Pubblichiamo l'omelia integrale pronunciata da mons. Cevolotto:
"Caro fratello Peter. Mi rivolgo a te così perché, a differenza di tanti qui presenti stamattina, non posso chiamarti “amico”. Non ci siamo mai incontrati o, forse, solo di sfuggita.
E’ proprio questa celebrazione, che mi è stato chiesto di presiedere, a consegnarmi la tua persona come un fratello. E’ straordinario ciò che abbiamo ascoltato nella pagina della lettera agli Ebrei: Gesù non si vergogna di chiamarci fratelli. Se non si vergogna lui, come potremmo vergognarci noi?
Da come ti hanno raccontato coloro che ti hanno incrociato e frequentato, confesso che mi avrebbe fatto piacere conoscerti. Certo, avrei dovuto superare quella spontanea e radicata difesa di fronte a quelli che, come te, noi bolliamo con quel maledetto: ”senza”. “Senza tetto”, “senza fissa dimora”, “senza famiglia”, “senza prospettive”… ”forse “senza speranze”.
Non c’è di peggio che porre lo sguardo a partire da quel “senza”. Diventa uno sguardo miope. Così senza rendercene conto noi vi priviamo di tutto, di valore e il nostro giudizio diventa una condanna. Condanniamo quelli come te a rimanere “senza”. E noi a rimanere “senza” (di voi).
Come dicevo, chi ha osato accostarti, ha visto invece tutto quel che c’era in te. Tanto. Certo mescolato alle tue e nostre miserie. Tanto di quelle piccole cose e gesti che fanno la differenza. Provo solo ad elencare quello che ho raccolto da poche righe di testimonianze.
Il tuo sorriso. (Nei giorni scorsi un prete facendomi notare come nella sua città le persone sono sempre serie, scure in volto, mi confidava che andando per uffici e incontrando le persone, conclude così l’incontro. Domanda: ”Posso chiederti una cosa?”. “Sì!?!”, risponde l’altro. “Mi dai un sorriso?”). A te non serviva chiederlo. Ti precedeva.
I tuoi abbracci spontanei e forti: erano la tua richiesta di amicizia, la tua domanda di vicinanza…
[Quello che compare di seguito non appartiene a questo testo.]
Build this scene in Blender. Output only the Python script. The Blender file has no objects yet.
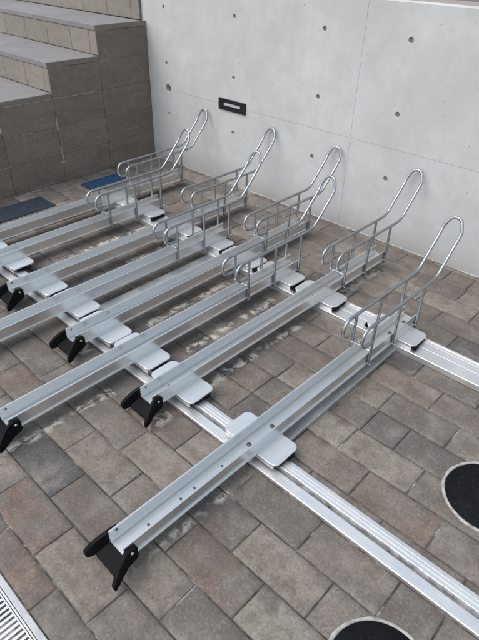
import bpy, math, random
from mathutils import Vector, Matrix, noise as mnoise
random.seed(7)
scene = bpy.context.scene
COL = scene.collection
PI = math.pi

# ------------------------------------------------------------------ helpers
class MB:
    def __init__(self):
        self.v = []; self.f = []; self.sm = []; self.col = []
    def add(self, vs, fs, smooth=False, tint=None):
        o = len(self.v)
        self.v += [tuple(p) for p in vs]
        for f in fs:
            self.f.append(tuple(i + o for i in f)); self.sm.append(smooth)
            self.col.append(tint)
    def box(self, x0, x1, y0, y1, z0, z1, b=0.0, tint=None):
        if b <= 0:
            vs = [(x, y, z) for z in (z0, z1) for y in (y0, y1) for x in (x0, x1)]
            fs = [(0, 2, 3, 1), (4, 5, 7, 6), (0, 1, 5, 4), (2, 6, 7, 3), (0, 4, 6, 2), (1, 3, 7, 5)]
            self.add(vs, fs, tint=tint); return
        vs = []; idx = {}
        for sx in (0, 1):
            for sy in (0, 1):
                for sz in (0, 1):
                    X = (x0, x1)[sx]; Y = (y0, y1)[sy]; Z = (z0, z1)[sz]
                    dx = b if sx == 0 else -b; dy = b if sy == 0 else -b; dz = b if sz == 0 else -b
                    idx[(sx, sy, sz, 'x')] = len(vs); vs.append((X, Y + dy, Z + dz))
                    idx[(sx, sy, sz, 'y')] = len(vs); vs.append((X + dx, Y, Z + dz))
                    idx[(sx, sy, sz, 'z')] = len(vs); vs.append((X + dx, Y + dy, Z))
        I = idx; fs = []
        for s in (0, 1):
            q = [(0, 0), (1, 0), (1, 1), (0, 1)]
            fx = [I[(s, a, c, 'x')] for a, c in q]; fy = [I[(a, s, c, 'y')] for a, c in q]; fz = [I[(a, c, s, 'z')] for a, c in q]
            fs += [fx if s else fx[::-1], fy[::-1] if s else fy, fz if s else fz[::-1]]
        for a in (0, 1):
            for c in (0, 1):
                fs.append((I[(a, c, 0, 'x')], I[(a, c, 1, 'x')], I[(a, c, 1, 'y')], I[(a, c, 0, 'y')]))
                fs.append((I[(a, 0, c, 'x')], I[(a, 1, c, 'x')], I[(a, 1, c, 'z')], I[(a, 0, c, 'z')]))
                fs.append((I[(0, a, c, 'y')], I[(1, a, c, 'y')], I[(1, a, c, 'z')], I[(0, a, c, 'z')]))
                for d in (0, 1):
                    fs.append((I[(a, c, d, 'x')], I[(a, c, d, 'y')], I[(a, c, d, 'z')]))
        self.add(vs, fs, tint=tint)
    def prism(self, prof, axis, a0, a1, smooth=False):
        """prof: closed 2D polygon; axis 'x': (y,z) / 'y': (x,z) / 'z': (x,y)"""
        n = len(prof)
        def P(p, a):
            return {'x': (a, p[0], p[1]), 'y': (p[0], a, p[1]), 'z': (p[0], p[1], a)}[axis]
        vs = [P(p, a0) for p in prof] + [P(p, a1) for p in prof]
        fs = [(i, (i + 1) % n, n + (i + 1) % n, n + i) for i in range(n)]
        self.add(vs, fs, smooth)
        self.add(vs, [tuple(range(n))[::-1], tuple(range(n, 2 * n))])
    def tube(self, pts, r, n=8, closed=False, caps=True):
        pts = [Vector(p) for p in pts]; m = len(pts); rings = []
        t0 = (pts[1] - pts[0]).normalized()
        u = t0.cross(Vector((0, 0, 1)))
        if u.length < 1e-3: u = t0.cross(Vector((1, 0, 0)))
        u.normalize(); pt = t0
        for i, p in enumerate(pts):
            a = pts[max(i - 1, 0)]; b = pts[min(i + 1, m - 1)]
            t = (b - a).normalized()
            q = pt.rotation_difference(t); u = (q @ u).normalized(); pt = t
            w = t.cross(u).normalized()
            rings.append([p + r * (math.cos(2 * PI * k / n) * u + math.sin(2 * PI * k / n) * w) for k in range(n)])
        vs = [p for ring in rings for p in ring]
        fs = [(i * n + k, i * n + (k + 1) % n, (i + 1) * n + (k + 1) % n, (i + 1) * n + k) for i in range(m - 1) for k in range(n)]
        self.add(vs, fs, True)
        if caps:
            self.add(rings[0], [tuple(range(n))[::-1]]); self.add(rings[-1], [tuple(range(n))])
    def disc(self, c, r, h, n=16, dome=0.0, axis='z'):
        """short cylinder standing on c, optional dome"""
        prof = [(r, 0), (r, h * .7), (r * .8, h), (r * .35, h + dome)]
        vs = []
        for (q, z) in prof:
            for k in range(n):
                a = 2 * PI * k / n; x, y = q * math.cos(a), q * math.sin(a)
                vs.append({'z': (c[0] + x, c[1] + y, c[2] + z), 'x': (c[0] + z, c[1] + x, c[2] + y), 'y': (c[0] + x, c[1] + z, c[2] + y),
                           '-x': (c[0] - z, c[1] + x, c[2] + y)}[axis])
        fs = [(j * n + k, j * n + (k + 1) % n, (j + 1) * n + (k + 1) % n, (j + 1) * n + k) for j in range(3) for k in range(n)]
        self.add(vs, fs, True); self.add(vs[-n:], [tuple(range(n))])
    def build(self, name, mat, parent=None, fix=True):
        me = bpy.data.meshes.new(name)
        me.from_pydata(self.v, [], self.f)
        me.polygons.foreach_set('use_smooth', self.sm)
        if any(c is not None for c in self.col):
            at = me.color_attributes.new('tint', 'FLOAT_COLOR', 'CORNER')
            for p, c in zip(me.polygons, self.col):
                for li in p.loop_indices:
                    at.data[li].color = (c or (0, 0, 0)) + (1,)
        if fix:
            import bmesh
            bm = bmesh.new(); bm.from_mesh(me)
            bmesh.ops.recalc_face_normals(bm, faces=bm.faces); bm.to_mesh(me); bm.free()
        if mat: me.materials.append(mat)
        o = bpy.data.objects.new(name, me); COL.objects.link(o)
        if parent: o.parent = parent
        return o

def thing(name, label, cat, loc=(0, 0, 0), group=None):
    o = bpy.data.objects.new(name, None); COL.objects.link(o)
    o.empty_display_size = .1
    o.location = loc; o['label'] = label; o['category'] = cat
    if group: o['group'] = group
    return o
def tag(o, label, cat, group=None):
    o['label'] = label; o['category'] = cat
    if group: o['group'] = group
    return o
def structure(o):
    o['kind'] = 'structure'; return o

# ------------------------------------------------------------------ materials
class NT:
    def __init__(self, name):
        self.m = bpy.data.materials.new(name); self.m.use_nodes = True
        self.t = self.m.node_tree; self.t.nodes.clear()
        self.out = self.n('ShaderNodeOutputMaterial'); self.b = self.n('ShaderNodeBsdfPrincipled')
        self.t.links.new(self.b.outputs[0], self.out.inputs[0])
        self.tc = self.n('ShaderNodeTexCoord')
        self.geo = self.n('ShaderNodeNewGeometry')
    def n(self, ty, **k):
        nd = self.t.nodes.new(ty)
        for a, b in k.items(): setattr(nd, a, b)
        return nd
    def l(self, a, b): self.t.links.new(a, b)
    def set(self, **k):
        for a, v in k.items():
            self.b.inputs[{'base': 'Base Color', 'rough': 'Roughness', 'metal': 'Metallic', 'spec': 'Specular IOR Level', 'aniso': 'Anisotropic'}[a]].default_value = v
    def coord(self, world=True, scale=(1, 1, 1)):
        mp = self.n('ShaderNodeMapping'); mp.inputs['Scale'].default_value = scale
        self.l(self.geo.outputs['Position'] if world else self.tc.outputs['Object'], mp.inputs['Vector'])
        return mp.outputs[0]
    def noise(self, vec, scale, detail=4, rough=.6, dist=0):
        nd = self.n('ShaderNodeTexNoise'); nd.inputs['Scale'].default_value = scale; nd.inputs['Detail'].default_value = detail
        nd.inputs['Roughness'].default_value = rough; nd.inputs['Distortion'].default_value = dist
        self.l(vec, nd.inputs['Vector']); return nd.outputs['Fac']
    def voro(self, vec, scale, feature='F1'):
        nd = self.n('ShaderNodeTexVoronoi', feature=feature); nd.inputs['Scale'].default_value = scale
        self.l(vec, nd.inputs['Vector']); return nd
    def ramp(self, fac, stops, interp='LINEAR'):
        nd = self.n('ShaderNodeValToRGB'); nd.color_ramp.interpolation = interp
        e = nd.color_ramp.elements
        while len(e) < len(stops): e.new(.5)
        for i, (p, c) in enumerate(stops):
            e[i].position = p; e[i].color = (c, c, c, 1) if not isinstance(c, tuple) else c + (1,)
        self.l(fac, nd.inputs[0]); return nd.outputs[0]
    def mix(self, fac, a, b, mode='MIX'):
        nd = self.n('ShaderNodeMix', data_type='RGBA', blend_type=mode)
        for s, v in ((nd.inputs[0], fac), (nd.inputs[6], a), (nd.inputs[7], b)):
            if isinstance(v, (int, float)): s.default_value = v
            elif isinstance(v, tuple): s.default_value = v + (1,)
            else: self.l(v, s)
        return nd.outputs[2]
    def math(self, op, a, b=None, c=None, clamp=False):
        nd = self.n('ShaderNodeMath', operation=op, use_clamp=clamp)
        for i, v in enumerate((a, b, c)):
            if v is None: continue
            if isinstance(v, (int, float)): nd.inputs[i].default_value = v
            else: self.l(v, nd.inputs[i])
        return nd.outputs[0]
    def bump(self, h, strength, dist=.002, prev=None):
        nd = self.n('ShaderNodeBump'); nd.inputs['Strength'].default_value = strength; nd.inputs['Distance'].default_value = dist
        self.l(h, nd.inputs['Height'])
        if prev: self.l(prev, nd.inputs['Normal'])
        return nd.outputs[0]
    def to(self, sock, name): self.l(sock, self.b.inputs[name])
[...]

I tuoi occhi (“occhi di una persona che ha sofferto tanto, ma che non aveva smesso di crederci. Occhi di una persona con una grande forza e desiderio di riscatto”, così scrive una volontaria.
La tua discrezione (“aveva timore di chiedere per non mettere in difficoltà chi aveva di fronte”; “temeva di disturbare…”).
La tua dignità che manifestavi nella cura della tua persona. Fino alla fine.
La tua attenzione a chi era vicino, almeno altrettanto bisognoso o più indifeso, al punto da condividere il panino o da rinunciare a dormire in dormitorio per proteggere l’amica che doveva dormire sola in strada.
In quel “tanto” che ti apparteneva, Peter, c’era l’anelito ad un Amore grande, che si esprimeva –come è stato ricordato dagli amici della S. Egidio - nei gesti di fede di cui eri capace, semplici e veri. C’era ancora il desiderio, espresso proprio il giorno del tuo ultimo compleanno, di uscire finalmente dal rifugio dell’alcol. C’era la richiesta di farti aiutare, consapevole che da solo non ce l’avresti proprio fatta.
Ma purtroppo non siamo arrivati in tempo…
Oggi, alla nostra città, con la tua morte lasci un ultimo appello. Qualcuno vi ha definito “gli invisibili”. C’è una cultura della rimozione, del sottrarre dagli occhi ciò che disturba e perciò diventa un problema. Non c’è di peggio che pensare una persona come un problema. La tua morte, questa celebrazione, ci sta consegnando l’altra faccia di quello che si nasconde dietro a quel “senza”.
E siamo pure abili a metterci la coscienza a posto con la solita frase: “Se l’è cercata” o “Se lo vogliono”… E in questa maniera scarichiamo il peso di un po’ di inquietudine.
In realtà tu/voi ci appartenete. Ci appartiene anche il vostro disagio, la vostra sofferenza, la vostra umanità. Rendervi “invisibili”, negandovi i diritti, impoverisce noi relegandoci a nostra volta tra i “senza”: alla fine noi diventiamo “senza umanità”.
E’ ipocrisia, e funzionale alle nostre ipocrisie, accorrere in aiuto quando fa più freddo e c’è il rischio che ci scappi il morto. Questi morti ci disturbano, perciò vanno evitati. Allora operiamo seriamente tutti per ridurre al massimo quei “senza”, che è facile attaccarvi addosso.
Vorrei in questo momento prometterti, a nome della comunità cristiana, e oserei dire anche a nome dell’amministrazione comunale, che Via Pasubio sia un luogo dove voi potete trovare stabile accoglienza e dimora. La vostra casa nella quale potersi incontrare. Ci vuole veramente poco per togliere qualche “senza” e arricchirci reciprocamente di più umanità. Non è questione di soldi. Basta uno sguardo. Diverso da quello consueto.
Ora ti affidiamo all’abbraccio forte e tenero del Padre. Questo sì ti precede e ha la forza di sottrarti dai lacci tremendi della morte. In quell’abbraccio il Signore ti doni di riabbracciare i tuoi genitori e quanti ti hanno amato. Buon cammino, Peter".